No dissatisfaction was expressed by the mortgagor, who voluntarily relinquished the possession, and none appears to have been expressed by his heirs, until the commencement of this suit. For thirty years the mortgagee and its grantees have been in possession of the property, no claim of right being set up for the equity of redemption, or on any other account. Under such circumstances a court of equity could give no relief had there been no legal judgment.

"Twenty years undisturbed possession, without any admission of holding under the mortgage, or treating it as a mortgage during that period, is a bar to a bill to redeem. But if within that period there be any account, or solemn acknowledgment of the mortgage as subsisting, it is otherwise. Dexter v. Arnold, 1 Sumn. C.C. Rep. 109.

*580 A mortgagor cannot redeem after a lapse of twenty years, after forfeiture and possession, no interest having been paid in the mean time, and no circumstances appearing to account for the neglect. Hughes v. Edwards, 9 Wheat. 489. Where the mortgagee brings his bill of foreclosure, the mortgage will, after the same length of time, be presumed to have been discharged unless there be circumstances to repel the presumption, as payment of interest, a promise to pay, an acknowledgment by the mortgagor that the mortgage is still existing, and the like. Ib.

In every point of view in which the case may be considered, it is clear that there is no ground of equity, on which the complainants can have relief.

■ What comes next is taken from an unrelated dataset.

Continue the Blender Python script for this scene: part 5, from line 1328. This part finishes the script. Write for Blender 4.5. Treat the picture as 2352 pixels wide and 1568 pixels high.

The decree of the Circuit Court is affirmed, with costs.

Order.

This cause came on to be heard on the transcript of the record, from the Circuit Court of the United States for the Western District of Pennsylvania, and was argued by counsel. On consideration whereof, it is now here ordered, adjudged, and decreed by this court, that the decree of the said Circuit Court in this cause, be, and the same is hereby affirmed, with costs.